## REQUIRED WORK
Copy the data precisely, keeping every character.

== == ==

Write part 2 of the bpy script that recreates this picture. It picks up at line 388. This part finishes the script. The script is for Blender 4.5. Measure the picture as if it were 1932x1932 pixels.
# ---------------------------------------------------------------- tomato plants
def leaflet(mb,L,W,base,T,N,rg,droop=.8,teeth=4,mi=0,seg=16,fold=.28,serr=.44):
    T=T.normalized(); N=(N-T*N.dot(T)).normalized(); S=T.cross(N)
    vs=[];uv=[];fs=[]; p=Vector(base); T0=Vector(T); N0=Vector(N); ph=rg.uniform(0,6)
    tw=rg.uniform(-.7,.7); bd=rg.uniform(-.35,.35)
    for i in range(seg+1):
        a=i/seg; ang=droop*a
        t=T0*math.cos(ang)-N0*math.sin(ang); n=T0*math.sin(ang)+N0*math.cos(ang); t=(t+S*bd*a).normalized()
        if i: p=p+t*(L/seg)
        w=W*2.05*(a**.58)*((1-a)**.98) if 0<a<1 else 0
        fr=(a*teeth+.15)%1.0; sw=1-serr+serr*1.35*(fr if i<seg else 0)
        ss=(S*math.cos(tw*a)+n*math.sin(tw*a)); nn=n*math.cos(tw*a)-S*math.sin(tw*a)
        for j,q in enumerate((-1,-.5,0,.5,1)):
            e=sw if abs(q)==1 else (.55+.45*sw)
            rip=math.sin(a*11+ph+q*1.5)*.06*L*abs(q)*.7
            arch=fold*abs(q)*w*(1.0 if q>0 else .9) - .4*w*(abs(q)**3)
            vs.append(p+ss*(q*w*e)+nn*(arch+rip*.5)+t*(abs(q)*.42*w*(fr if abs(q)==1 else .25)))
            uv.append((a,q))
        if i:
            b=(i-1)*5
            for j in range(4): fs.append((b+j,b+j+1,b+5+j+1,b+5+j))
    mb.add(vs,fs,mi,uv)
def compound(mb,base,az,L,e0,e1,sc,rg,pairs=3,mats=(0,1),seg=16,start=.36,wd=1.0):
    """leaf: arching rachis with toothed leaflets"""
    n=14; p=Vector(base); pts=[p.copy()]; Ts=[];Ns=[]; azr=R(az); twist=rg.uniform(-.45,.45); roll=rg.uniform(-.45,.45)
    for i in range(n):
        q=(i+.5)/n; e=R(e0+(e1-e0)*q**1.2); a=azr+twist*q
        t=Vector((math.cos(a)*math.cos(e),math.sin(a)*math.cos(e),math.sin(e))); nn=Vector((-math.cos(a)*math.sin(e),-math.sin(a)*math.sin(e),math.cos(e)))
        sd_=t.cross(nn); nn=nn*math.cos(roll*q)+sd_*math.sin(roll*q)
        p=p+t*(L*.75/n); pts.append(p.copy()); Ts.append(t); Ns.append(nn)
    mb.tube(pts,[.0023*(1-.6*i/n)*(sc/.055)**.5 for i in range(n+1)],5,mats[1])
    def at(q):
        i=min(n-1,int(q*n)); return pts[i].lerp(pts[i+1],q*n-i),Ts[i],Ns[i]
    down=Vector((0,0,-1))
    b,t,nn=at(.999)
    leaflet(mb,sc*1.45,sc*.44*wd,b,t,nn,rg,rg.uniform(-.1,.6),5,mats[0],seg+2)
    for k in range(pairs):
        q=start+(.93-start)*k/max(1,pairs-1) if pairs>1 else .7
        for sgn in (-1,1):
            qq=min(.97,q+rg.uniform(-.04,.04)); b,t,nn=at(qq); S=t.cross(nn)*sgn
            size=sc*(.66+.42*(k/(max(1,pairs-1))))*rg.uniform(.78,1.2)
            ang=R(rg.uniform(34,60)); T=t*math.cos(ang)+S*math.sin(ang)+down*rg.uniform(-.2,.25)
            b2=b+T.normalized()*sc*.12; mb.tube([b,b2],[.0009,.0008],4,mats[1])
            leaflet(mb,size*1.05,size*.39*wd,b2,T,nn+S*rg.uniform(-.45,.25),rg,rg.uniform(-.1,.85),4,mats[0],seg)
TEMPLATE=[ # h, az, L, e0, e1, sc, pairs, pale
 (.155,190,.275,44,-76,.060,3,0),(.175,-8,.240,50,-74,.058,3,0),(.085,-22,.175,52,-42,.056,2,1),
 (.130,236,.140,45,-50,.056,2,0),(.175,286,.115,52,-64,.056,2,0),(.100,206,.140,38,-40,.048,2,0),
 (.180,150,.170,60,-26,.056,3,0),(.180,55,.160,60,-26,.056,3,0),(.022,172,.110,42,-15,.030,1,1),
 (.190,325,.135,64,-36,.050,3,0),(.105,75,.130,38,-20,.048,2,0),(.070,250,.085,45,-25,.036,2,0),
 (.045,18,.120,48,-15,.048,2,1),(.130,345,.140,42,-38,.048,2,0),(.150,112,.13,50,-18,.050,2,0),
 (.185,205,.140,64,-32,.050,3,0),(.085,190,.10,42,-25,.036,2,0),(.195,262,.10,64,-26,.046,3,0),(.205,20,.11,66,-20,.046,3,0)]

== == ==

## ANSWER TO THIS EXERCISE
Write part 2 of the bpy script that recreates this picture. It picks up at line 388. This part finishes the script. The script is for Blender 4.5. Measure the picture as if it were 1932x1932 pixels.
# ---------------------------------------------------------------- tomato plants
def leaflet(mb,L,W,base,T,N,rg,droop=.8,teeth=4,mi=0,seg=16,fold=.28,serr=.44):
    T=T.normalized(); N=(N-T*N.dot(T)).normalized(); S=T.cross(N)
    vs=[];uv=[];fs=[]; p=Vector(base); T0=Vector(T); N0=Vector(N); ph=rg.uniform(0,6)
    tw=rg.uniform(-.7,.7); bd=rg.uniform(-.35,.35)
    for i in range(seg+1):
        a=i/seg; ang=droop*a
        t=T0*math.cos(ang)-N0*math.sin(ang); n=T0*math.sin(ang)+N0*math.cos(ang); t=(t+S*bd*a).normalized()
        if i: p=p+t*(L/seg)
        w=W*2.05*(a**.58)*((1-a)**.98) if 0<a<1 else 0
        fr=(a*teeth+.15)%1.0; sw=1-serr+serr*1.35*(fr if i<seg else 0)
        ss=(S*math.cos(tw*a)+n*math.sin(tw*a)); nn=n*math.cos(tw*a)-S*math.sin(tw*a)
        for j,q in enumerate((-1,-.5,0,.5,1)):
            e=sw if abs(q)==1 else (.55+.45*sw)
            rip=math.sin(a*11+ph+q*1.5)*.06*L*abs(q)*.7
            arch=fold*abs(q)*w*(1.0 if q>0 else .9) - .4*w*(abs(q)**3)
            vs.append(p+ss*(q*w*e)+nn*(arch+rip*.5)+t*(abs(q)*.42*w*(fr if abs(q)==1 else .25)))
            uv.append((a,q))
        if i:
            b=(i-1)*5
            for j in range(4): fs.append((b+j,b+j+1,b+5+j+1,b+5+j))
    mb.add(vs,fs,mi,uv)
def compound(mb,base,az,L,e0,e1,sc,rg,pairs=3,mats=(0,1),seg=16,start=.36,wd=1.0):
    """leaf: arching rachis with toothed leaflets"""
    n=14; p=Vector(base); pts=[p.copy()]; Ts=[];Ns=[]; azr=R(az); twist=rg.uniform(-.45,.45); roll=rg.uniform(-.45,.45)
    for i in range(n):
        q=(i+.5)/n; e=R(e0+(e1-e0)*q**1.2); a=azr+twist*q
        t=Vector((math.cos(a)*math.cos(e),math.sin(a)*math.cos(e),math.sin(e))); nn=Vector((-math.cos(a)*math.sin(e),-math.sin(a)*math.sin(e),math.cos(e)))
        sd_=t.cross(nn); nn=nn*math.cos(roll*q)+sd_*math.sin(roll*q)
        p=p+t*(L*.75/n); pts.append(p.copy()); Ts.append(t); Ns.append(nn)
    mb.tube(pts,[.0023*(1-.6*i/n)*(sc/.055)**.5 for i in range(n+1)],5,mats[1])
    def at(q):
        i=min(n-1,int(q*n)); return pts[i].lerp(pts[i+1],q*n-i),Ts[i],Ns[i]
    down=Vector((0,0,-1))
    b,t,nn=at(.999)
    leaflet(mb,sc*1.45,sc*.44*wd,b,t,nn,rg,rg.uniform(-.1,.6),5,mats[0],seg+2)
    for k in range(pairs):
        q=start+(.93-start)*k/max(1,pairs-1) if pairs>1 else .7
        for sgn in (-1,1):
            qq=min(.97,q+rg.uniform(-.04,.04)); b,t,nn=at(qq); S=t.cross(nn)*sgn
            size=sc*(.66+.42*(k/(max(1,pairs-1))))*rg.uniform(.78,1.2)
            ang=R(rg.uniform(34,60)); T=t*math.cos(ang)+S*math.sin(ang)+down*rg.uniform(-.2,.25)
            b2=b+T.normalized()*sc*.12; mb.tube([b,b2],[.0009,.0008],4,mats[1])
            leaflet(mb,size*1.05,size*.39*wd,b2,T,nn+S*rg.uniform(-.45,.25),rg,rg.uniform(-.1,.85),4,mats[0],seg)
TEMPLATE=[ # h, az, L, e0, e1, sc, pairs, pale
 (.155,190,.275,44,-76,.060,3,0),(.175,-8,.240,50,-74,.058,3,0),(.085,-22,.175,52,-42,.056,2,1),
 (.130,236,.140,45,-50,.056,2,0),(.175,286,.115,52,-64,.056,2,0),(.100,206,.140,38,-40,.048,2,0),
 (.180,150,.170,60,-26,.056,3,0),(.180,55,.160,60,-26,.056,3,0),(.022,172,.110,42,-15,.030,1,1),
 (.190,325,.135,64,-36,.050,3,0),(.105,75,.130,38,-20,.048,2,0),(.070,250,.085,45,-25,.036,2,0),
 (.045,18,.120,48,-15,.048,2,1),(.130,345,.140,42,-38,.048,2,0),(.150,112,.13,50,-18,.050,2,0),
 (.185,205,.140,64,-32,.050,3,0),(.085,190,.10,42,-25,.036,2,0),(.195,262,.10,64,-26,.046,3,0),(.205,20,.11,66,-20,.046,3,0)]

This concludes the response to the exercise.